Stellantis just told investors it plans to grow revenues from €154 billion to €190 billion by 2030. That’s a 23 percent jump in five years from a company that spent much of the last 18 months putting out fires.
The plan is called FaSTLAne 2030, unveiled at Investor Day in Amsterdam. It comes with a €60 billion price tag and a set of targets that read like a recovery roadmap dressed up as an offensive strategy.
The headline numbers: a 7 percent adjusted operating income margin by 2030, positive industrial free cash flow by 2027, and €6 billion in annual free cash flow by the end of the decade. A parallel €6 billion cost reduction program is supposed to hit its run-rate by 2028, measured against 2025 levels.
That cost-cutting piece tells you everything about where Stellantis actually stands. You don’t announce a €6 billion reduction program when things are humming. You announce it when the structure is bloated and margins have been squeezed to the point where the board can no longer pretend otherwise.

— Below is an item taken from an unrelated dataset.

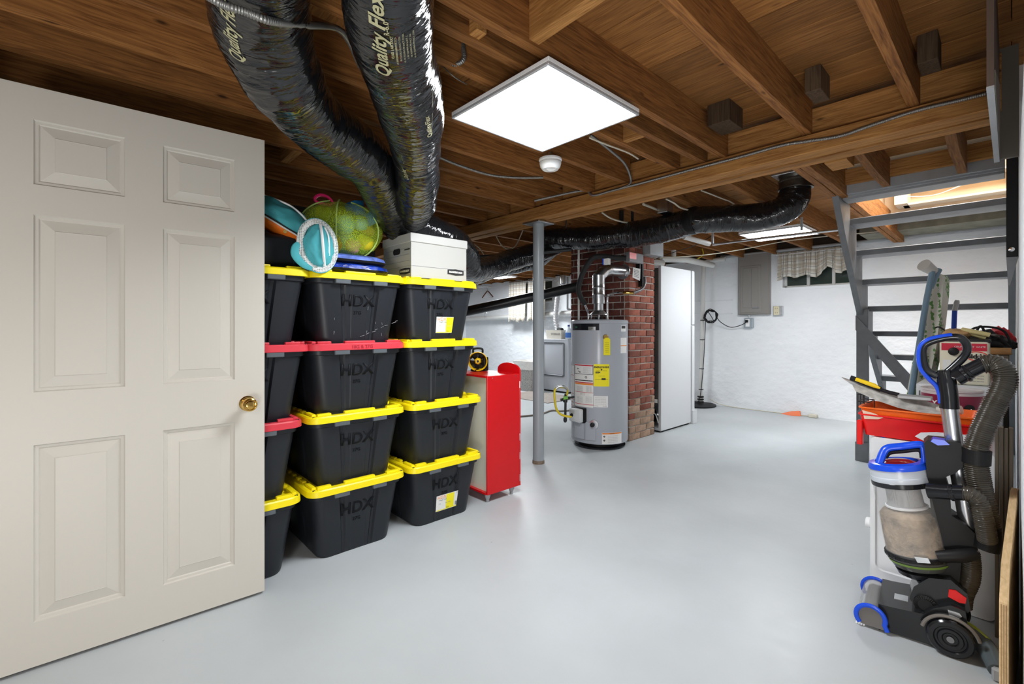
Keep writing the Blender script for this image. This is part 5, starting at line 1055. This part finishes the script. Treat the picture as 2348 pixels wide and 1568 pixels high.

Stellantis Financial Services gets prominent billing in the plan, which is itself revealing. The company is targeting more than €1.5 billion in adjusted operating income from SFS by 2030, with the U.S. operation flagged as the primary growth area. The division already manages over €85 billion in net receivables across five captive finance operations and six joint ventures globally.
Leaning harder into financial services is a page torn directly from the General Motors and Ford playbook — one that Detroit’s traditional players have run for decades. When the metal doesn’t deliver enough margin, the money does. Stellantis is acknowledging that vehicle manufacturing alone won’t get it where it needs to go.
The fine print deserves attention. Stellantis carefully notes that “all investment, product, and capacity utilization-related objectives” are based on current planning assumptions. Certain partnerships discussed at the event remain “subject to ongoing discussions and non-binding arrangements.” Translation: some of the building blocks aren’t locked in yet.
There’s also no mention of specific vehicle launches, electrification milestones, or brand-level strategies in the financial framework release. That’s unusual for a five-year plan from a company with 14 brands spanning Fiat to Maserati. The omission suggests the product story either wasn’t ready for prime time or is being deliberately separated from the financial narrative — neither of which inspires total confidence.
The 7 percent AOI margin target for 2030 is modest by the company’s own historical standards. Under Carlos Tavares, Stellantis once posted double-digit margins that made the rest of the industry look sluggish. Seven percent would have been considered a floor, not a ceiling. Now it’s the aspiration.
Revenue growth of €36 billion over five years implies Stellantis expects to sell significantly more vehicles, command better pricing, or extract more from services and financing. In a global market still digesting tariff uncertainty, EV transition costs, and softening demand in key regions, that’s an aggressive assumption.
The tariff factor looms large. Stellantis explicitly lists trade policy changes and automotive-targeted tariffs among its risk factors. With significant manufacturing footprints in North America, Europe, and South America, the company is exposed on multiple fronts. A single policy shift in Washington or Brussels could blow a hole in even the most carefully modeled projections.
Stellantis is asking shareholders to trust a five-year rebuild plan from a company still digesting a leadership transition and navigating a brutal competitive landscape. The targets are achievable on paper. But paper targets from automakers have a long history of aging poorly.
The real test starts in 2027, when that industrial free cash flow is supposed to turn positive. That’s the number that will tell us whether FaSTLAne 2030 is a plan or a prayer.